═════ Dataset section

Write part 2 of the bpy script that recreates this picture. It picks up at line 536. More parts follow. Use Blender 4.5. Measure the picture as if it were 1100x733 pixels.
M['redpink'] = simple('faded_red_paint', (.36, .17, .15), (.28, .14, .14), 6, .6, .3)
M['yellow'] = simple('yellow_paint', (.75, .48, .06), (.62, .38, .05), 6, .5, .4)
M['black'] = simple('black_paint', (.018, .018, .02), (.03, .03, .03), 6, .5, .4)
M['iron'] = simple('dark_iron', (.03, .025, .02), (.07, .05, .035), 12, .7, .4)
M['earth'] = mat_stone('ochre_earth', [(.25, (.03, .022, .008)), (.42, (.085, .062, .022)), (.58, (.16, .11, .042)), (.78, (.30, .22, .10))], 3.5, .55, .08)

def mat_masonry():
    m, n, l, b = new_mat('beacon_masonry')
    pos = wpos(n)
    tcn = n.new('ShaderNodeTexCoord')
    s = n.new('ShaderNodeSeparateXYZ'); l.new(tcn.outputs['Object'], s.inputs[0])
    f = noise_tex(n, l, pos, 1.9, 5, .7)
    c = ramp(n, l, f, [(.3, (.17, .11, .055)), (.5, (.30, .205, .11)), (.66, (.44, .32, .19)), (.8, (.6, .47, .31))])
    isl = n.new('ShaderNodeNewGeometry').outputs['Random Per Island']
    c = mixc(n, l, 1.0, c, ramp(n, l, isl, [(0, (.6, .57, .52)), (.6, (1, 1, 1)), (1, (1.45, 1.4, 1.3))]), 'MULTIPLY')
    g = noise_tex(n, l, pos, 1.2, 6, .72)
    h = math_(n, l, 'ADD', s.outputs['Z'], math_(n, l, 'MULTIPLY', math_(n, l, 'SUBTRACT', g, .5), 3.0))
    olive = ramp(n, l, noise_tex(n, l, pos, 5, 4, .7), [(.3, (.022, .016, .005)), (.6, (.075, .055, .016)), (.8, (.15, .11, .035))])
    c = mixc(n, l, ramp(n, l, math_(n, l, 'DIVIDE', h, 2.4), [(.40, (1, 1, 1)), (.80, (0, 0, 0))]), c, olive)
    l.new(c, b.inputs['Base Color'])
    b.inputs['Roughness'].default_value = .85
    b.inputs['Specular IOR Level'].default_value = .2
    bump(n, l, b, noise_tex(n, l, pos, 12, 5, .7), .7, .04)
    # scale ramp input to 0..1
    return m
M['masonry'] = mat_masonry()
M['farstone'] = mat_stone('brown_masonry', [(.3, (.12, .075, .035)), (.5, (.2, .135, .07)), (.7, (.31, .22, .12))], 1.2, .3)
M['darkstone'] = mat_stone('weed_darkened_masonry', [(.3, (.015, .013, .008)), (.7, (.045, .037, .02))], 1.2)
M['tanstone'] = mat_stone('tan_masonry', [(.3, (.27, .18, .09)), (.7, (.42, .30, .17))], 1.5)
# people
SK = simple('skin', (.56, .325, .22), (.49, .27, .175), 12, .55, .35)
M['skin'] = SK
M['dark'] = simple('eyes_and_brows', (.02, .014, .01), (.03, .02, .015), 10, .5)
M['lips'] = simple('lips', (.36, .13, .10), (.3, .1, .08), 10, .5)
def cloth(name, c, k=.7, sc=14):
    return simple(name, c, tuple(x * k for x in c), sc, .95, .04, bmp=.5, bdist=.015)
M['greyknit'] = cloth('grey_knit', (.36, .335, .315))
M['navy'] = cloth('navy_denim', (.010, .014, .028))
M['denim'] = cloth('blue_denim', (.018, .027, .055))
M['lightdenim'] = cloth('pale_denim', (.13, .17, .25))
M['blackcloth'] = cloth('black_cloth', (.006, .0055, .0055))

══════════

■ Problem to work on ■
Return the opening line of the data and every line after it through the line containing "3.5, .55, .08)", please, exactly as written and with nothing added.

■ Result of this exercise ■
Write part 2 of the bpy script that recreates this picture. It picks up at line 536. More parts follow. Use Blender 4.5. Measure the picture as if it were 1100x733 pixels.
M['redpink'] = simple('faded_red_paint', (.36, .17, .15), (.28, .14, .14), 6, .6, .3)
M['yellow'] = simple('yellow_paint', (.75, .48, .06), (.62, .38, .05), 6, .5, .4)
M['black'] = simple('black_paint', (.018, .018, .02), (.03, .03, .03), 6, .5, .4)
M['iron'] = simple('dark_iron', (.03, .025, .02), (.07, .05, .035), 12, .7, .4)
M['earth'] = mat_stone('ochre_earth', [(.25, (.03, .022, .008)), (.42, (.085, .062, .022)), (.58, (.16, .11, .042)), (.78, (.30, .22, .10))], 3.5, .55, .08)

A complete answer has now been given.